Ademais, é de considerar, segundo Richard Friedman -``scholar" citado com reverência por Bloom e referido neste ponto por Alter- ``não é possível, em realidade, distinguir do ângulo estilístico entre J e E" (ou seja, entre o ``Javista" e o ``Eloísta", este último o redator que chama Deus por ``Elohim" em outras partes do ``Humash/Pentateuco"). Isso relativiza a singularidade, tão decantada por Bloom, da linguagem da suposta Dama-Escritora, paradigma perdido do ``autor(a) forte", que a posteridade teria neutralizado sob um anonimato recoberto pela sigla ``J"...
Tanto quanto posso julgar, a tradução de Rosenberg não tem, de fato, a categoria que lhe atribui Bloom, apesar de apresentar, aqui e ali, eventuais soluções de interesse. Não se lhe pode reconhecer a qualidade da ``transgermanização", atenta à força semântica das ``palavras-guia" e à ``oralidade" (``Gesprochenheit"), de M. Buber-Franz Rosenzweig; a coerência lexical e o projeto rítmico-pausal de H. Maschonnic; nem mesmo o gosto (às vezes mau gosto) etimologizante de A. Chouraqui, que impressionou e norteou os autores de ``Traduire Freud".
Para quem se deu ao trabalho de confrontar o texto original do (ou da) ``Javista" com essa versão para o inglês (e com as traduções de Buber-Rosenzweig e Chouraqui), como eu o fiz, minuciosamente, no que respeita aos capítulos II e III do ``Bere'shith" e ao episódio da ``Torre de Babel" (idem, Cap.
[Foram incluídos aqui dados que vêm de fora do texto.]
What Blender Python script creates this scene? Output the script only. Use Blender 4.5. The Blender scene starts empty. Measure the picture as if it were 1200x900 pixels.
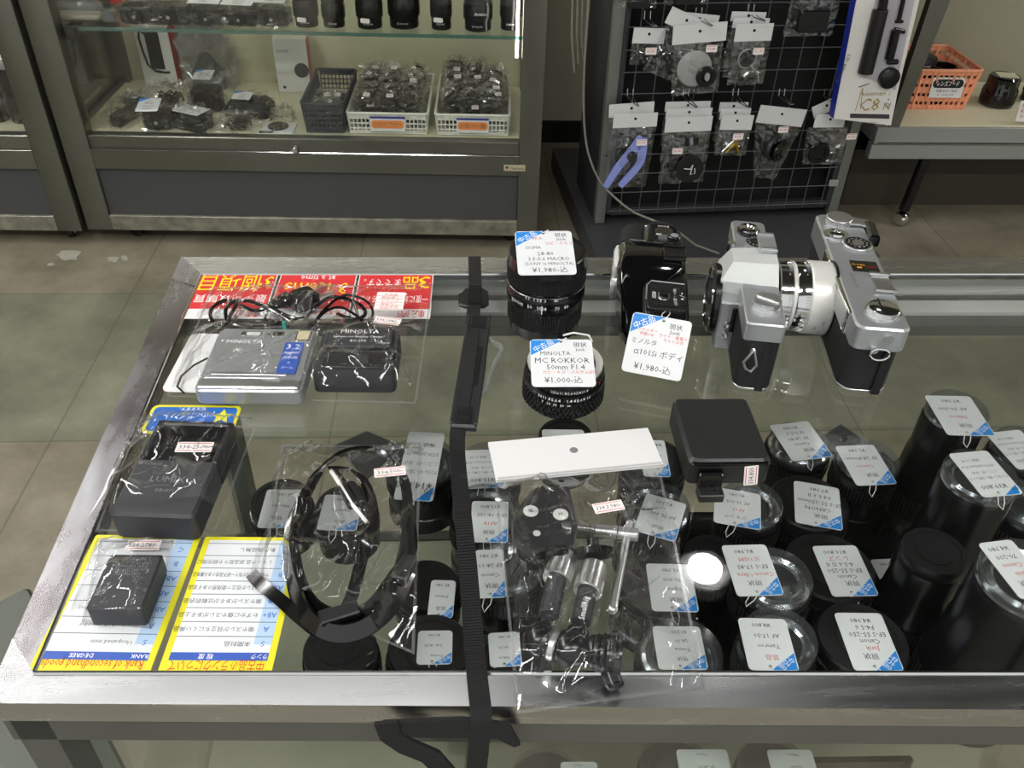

XI, 1-9, este o único dos mencionados também traduzido e comentado por Meschonnic), será fácil comprovar a procedência das restrições de Alter, aliás sempre embasadas em remissões ao texto hebraico.
Assim, por exemplo, no episódio babélico, Bloom, alicerçando-se na versão de Rosenberg, dá extrema importância a um suposto jogo de palavras e de sentido, atribuído a sua ``Javista", em torno do verbo ``to bind" e seus derivados.